I envision it being a better version of this page I created a while ago — where I tried to roll up a lot of information about good ways to (responsibly, satisfyingly) get rid of used-up stuff of all kinds. I liked the idea of creating a resource, but it became really clear really quickly that it was impractical to do it the way I was trying to.

A wiki seems better because it wouldn’t depend on me — anybody could contribute and improve it and add to it at any time. I believe it could be a great source.

I don’t know anything about wiki creation, so my colleague Tom Hosford has looked into it a little bit (exploring options like Mediawiki; Wikia; PBwiki). But I’ll cut to the chase: We could use some help.

1. If you have an opinion about any of the wiki tools just mentioned, or others not mentioned, tell me.

2. Better: If you know (or want to learn) how to build a wiki and you want to get involved in this project, let me know.

Reach me here: murketing@robwalker.net.

Or if you know somebody who want to get involved, pass it along and have them get in touch.

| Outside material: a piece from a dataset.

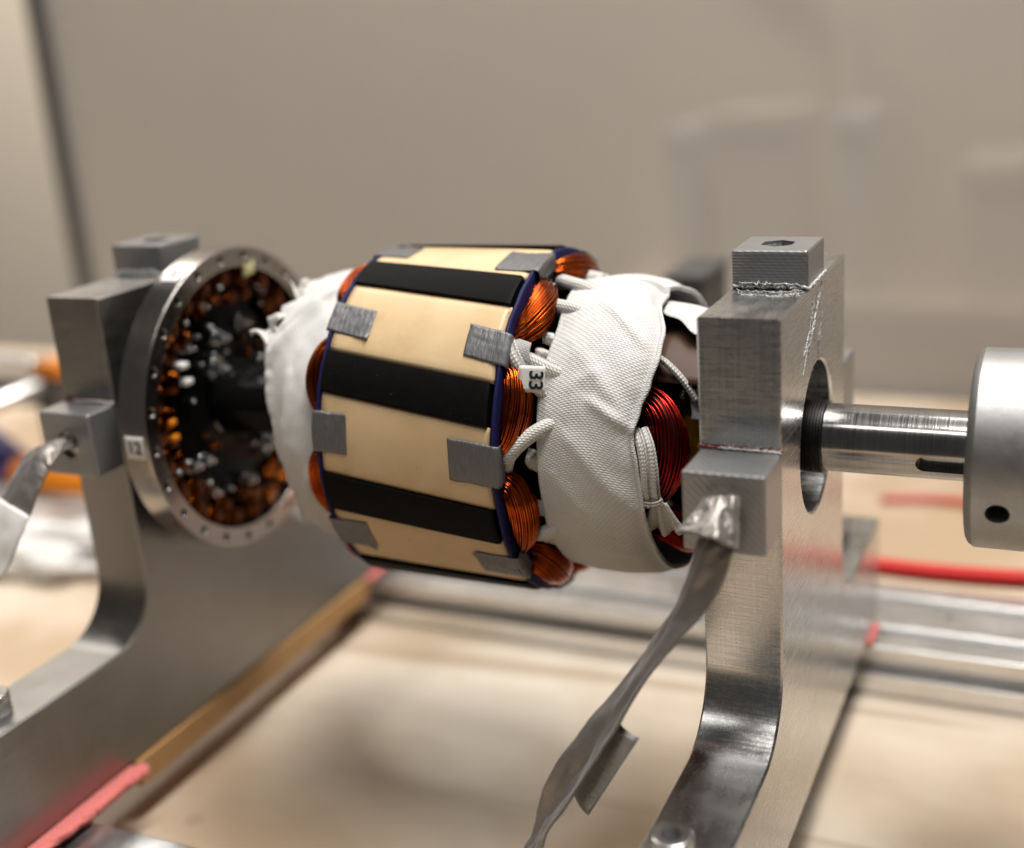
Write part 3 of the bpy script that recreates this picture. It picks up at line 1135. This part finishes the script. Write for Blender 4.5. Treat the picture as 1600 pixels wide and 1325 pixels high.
core = MB()
core.lathe([(-62.8, 14.2), (-62.8, 57.0), (0.2, 57.0), (0.2, 14.2)], 96)
core.build('core', 'black_void', rot)
S0 = 28.5
HW = 6.4
for k in range(9):
    a0, a1 = S0 + 40 * k + HW + 0.25, S0 + 40 * (k + 1) - HW - 0.25
    b = MB()
    nx, na = 26, 16

    def fn(u, v, k=k, a0=a0, a1=a1):
        x = -62.4 + 62.2 * u
        if u > 0.999:
            x += 0.30 * fnoise(v * 9, k * 3.1) - 0.1
        th = a0 + (a1 - a0) * v
        e = min(v, 1 - v) * (a1 - a0)
        r = 60.0 - 0.45 * math.exp(-e / 0.5) + 0.10 * fnoise(u * 3, v * 2, k)
        if u > 0.999:
            r -= 0.35
        return cyl(x, th + skew(x), r)
    b.grid(nx, na, fn)
    o = b.build('pole_face', 'epoxy', rot)
    sm = o.modifiers.new('thickness', 'SOLIDIFY')
    sm.thickness = 0.0028
    sm.offset = 1
    # black strip lying in the slot
    b = MB()

    def prof(v):
        # across the strip: side, top, side
        if v < 0.12:
            return -HW, 58.6 + (61.0 - 58.6) * v / 0.12
        if v > 0.88:
            return HW, 58.6 + (61.0 - 58.6) * (1 - v) / 0.12
        t = (v - 0.12) / 0.76 * 2 - 1
        return HW * t, 61.0 + 0.28 * (1 - t * t)

    def fs(u, v, k=k):
        x = -62.9 + 62.0 * u
        a, r = prof(v)
        if u > 0.985:
            r -= 0.5 * (u - 0.985) / 0.015
        return cyl(x, S0 + 40 * k + a + skew(x), r + 0.05 * fnoise(u * 9, v * 3, k))
    b.grid(60, 25, fs, uvfn=lambda u, v: (u * 62, v * 14), smooth=False)
    n = len(b.v)
    b.face([60 * 26 + j for j in range(26)], False)
    b.face([j for j in range(26)][::-1], False)
    b.build('slot_strip', 'wedge', rot)

for x0, x1 in ((0.2, 2.0), (-64.8, -63.0)):
    b = MB()
    pr = [(x0, 40), (x0, 59.6), (x0 + 0.35, 60.35), ((x0 + x1) / 2, 60.6), (x1 - 0.35, 60.35), (x1, 59.6), (x1, 40), (x0, 40)]
    n = len(pr)
    b.grid(n - 1, 180, lambda u, v: cyl(pr[round(u * (n - 1))][0] + 0.35 * fnoise(6 * math.cos(v * 6.283), 6 * math.sin(v * 6.283), x0), 360 * v,
                                      pr[round(u * (n - 1))][1] + (0.25 * fnoise(9 * math.cos(v * 6.283), 9 * math.sin(v * 6.283), x0 + 4) if pr[round(u * (n - 1))][1] > 50 else 0)), cv=True)
    b.build('end_plate', 'blue', rot)


# end windings
def coil_mesh(name, seed, nw, xb, sx, cx, ax, rc, ar, w, wr, twist, mat, steps=20, gapf=1.0):
    """nest of wires arching out of the end plate about angle 0; sx=+1/-1 side"""
    rnd = random.Random(seed)
    b = MB()
    for j in range(nw):
        al0 = 2 * math.pi * (j + rnd.uniform(-0.18, 0.18)) / nw
        dw = rnd.uniform(-0.05, 0.05)
        jr = rnd.uniform(-0.22, 0.22)
        jx = rnd.uniform(-0.22, 0.22)
        pts = []
        for i in range(steps + 1):
            t = i / steps
            e = math.sin(math.pi * t) ** 0.75 if 0 < t < 1 else 0.0
            al = al0 + twist * (t - 0.5)
            span = w * (0.80 + 0.22 * math.cos(al0) + dw)
            ph = span * math.cos(math.pi * (1 - t)) * (1 - 0.12 * math.sin(math.pi * t))
            x = xb + sx * (-1.5 + e * (1.5 + cx + jx + ax * math.cos(al)))
            r = rc + jr + ar * math.sin(al) * (0.50 + 0.5 * e) + 1.2 * (1 - e)
            pts.append(cyl(x, ph, r))
        b.tube(pts, wr * rnd.uniform(0.93, 1.05), 7, caps=False)
    me_o = b.build(name, mat)
    me = me_o.data
    bpy.data.objects.remove(me_o)
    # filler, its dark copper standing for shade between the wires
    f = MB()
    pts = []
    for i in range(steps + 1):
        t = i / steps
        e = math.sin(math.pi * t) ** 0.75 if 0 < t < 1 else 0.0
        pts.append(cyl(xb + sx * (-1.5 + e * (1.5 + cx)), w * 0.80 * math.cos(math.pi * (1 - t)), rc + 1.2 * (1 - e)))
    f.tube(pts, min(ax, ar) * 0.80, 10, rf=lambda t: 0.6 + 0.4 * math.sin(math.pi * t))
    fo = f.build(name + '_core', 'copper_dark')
    fme = fo.data
    bpy.data.objects.remove(fo)
    return me, fme


def place_coils(meshes, angles, parent, name, mat):
    for i, a in enumerate(angles):
        me, fme = meshes[i % len(meshes)]
        o = link(name, me, mat, parent)
        o.rotation_euler = (R(a), 0, 0)
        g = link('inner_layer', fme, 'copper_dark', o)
        g['label'] = 'inner turns of the coil, coloured dark as if in shade'


rightc = [coil_mesh('end_coil', 11 + q, 36, 2.0, 1, 3.6, 4.2, 51.8, 6.4, 16.4, 0.42, tw, 'copper') for q, tw in enumerate((1.5, 0.5, 1.0))]
leftc = [coil_mesh('end_coil', 41 + q, 28, -64.8, -1, 4.0, 4.0, 53.0, 5.2, 15.0, 0.42, tw, 'copper') for q, tw in enumerate((0.4, 0.8))]
place_coils(rightc, [S0 + 40 * k for k in range(9)], rot, 'end_coil', 'copper')
place_coils(leftc, [S0 - SKEW + 40 * k for k in range(9)], rot, 'end_coil', 'copper')


# grey tape patches folded over the ends
def tape_patch(tc, hw, xin, side, seed, flat=False):
    b = MB()
    nu, nv = 26, 14
    rnd = random.Random(seed)
    tl = rnd.uniform(-1.8, 1.8)
    cu_, cv_, lift = 0, rnd.choice((0, 1)), rnd.uniform(0.2, 1.2)

    def fn(u, v):
        th = tc - hw + 2 * hw * v + tl * (u - 0.5) + 0.35 * fnoise(u * 5, v * 2, seed)
        run = u * (abs(xin) + 9.0)          # millimetres along the tape from its inner end
        edge = abs(xin) + 2.9
        wr = 0.20 * fnoise(u * 16, v * 3, seed) + 0.16 * fnoise(u * 5, v * 8, seed + 5)
        if run < edge:
            x, r = run - abs(xin), 60.34 + 0.4 * min(1, max(0, (run - edge + 6) / 6)) + wr
        else:
            d = run - edge
            x, r = 2.9 + 0.2 * math.sin(d) + wr, 60.8 - d * 0.95
        if abs(run - edge) < 0.8:
            r -= 0.18
        cd = (u if cu_ == 0 else max(0.0, 0.42 - u) * 0 + u) + (v if cv_ == 0 else 1 - v)
        if run < edge:
            r += 1.1 * lift * max(0.0, 1 - cd / 0.35) ** 2
        xx = x if side > 0 else -62.8 - x
        return cyl(xx, th + skew(xx), r)
    b.grid(nu, nv, fn, uvfn=lambda u, v: (u * (abs(xin) + 9), v * 2 * hw * 1.05), flip=side < 0)
    b.build('tape_patch', 'tape', rot, solid=0.12)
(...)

I think this could be a really cool and useful thing, that would have a very positive impact. And I am willing to push, handle, and take responsibility for certain aspects of it — but only if I believe that others are really into it, too, and are willing to truly get involved.

So … I hope to hear from you!

Further diversion may be found at MKTG Tumblr, and the Consumed Facebook page.

Reader Comments

Some of my work colleagues and I just started a wiki using Wikispaces:


We’re pretty happy with it so far. Ours is an inivitation-only wiki; i.e., only people who’ve received an invitation to it and have joined it can update it. So that’s one issue you should think about or look into; do you want to allow anyone to modify your wiki (probably not), or do you want to control the process? (You could have a note on the home page like “Want to add to this wiki? Send me an email and I’ll send you an invite.”)

Written By Brian Zabcik on April 7th, 2009 @ 2:29 pm

http://www.wetpaint.com is another good wiki-builder. I’ve used it for professional projects.

Written By Gladys Santiago on April 7th, 2009 @ 7:32 pm


This all I’ve seen in the wine world.

Written By Dr. Horowitz on April 8th, 2009 @ 2:09 pm

Thanks for checking out PBwiki.

It looks like you already know what you’re talking about but I thought I would give you two quick tips I’ve seen from working at a wiki company.

Successful wikis take a lot of work in the beginning – usually it’s just two people sharing information before the community jumps in to participate.

Here are my two quick wiki tips:

1) Make sure you set the context so folks know how to interact with your wiki and you should definitely seed content on important pages. (http://twitter.pbwiki.com/ does that well)

2) Talk about the wiki, link to it, share unique content there — continue to encourage your community to participate. (That’s how Paul got so many people on his http://crm20.pbwiki.com/)

Pretty simple tips ;)

– Kristine (I work at PBwiki)

Written By Kristine on April 8th, 2009 @ 3:57 pm

for me, using something non-commercial, open licensed, and open source is always important. I would point you to dokuwiki, which I have used for a few projects, does not require a database, and therefor is pretty easy to set up. And wikispot.org which is a non-profit, free, hosted service to help communities create wikis. Both are great and would work for what you’re describing.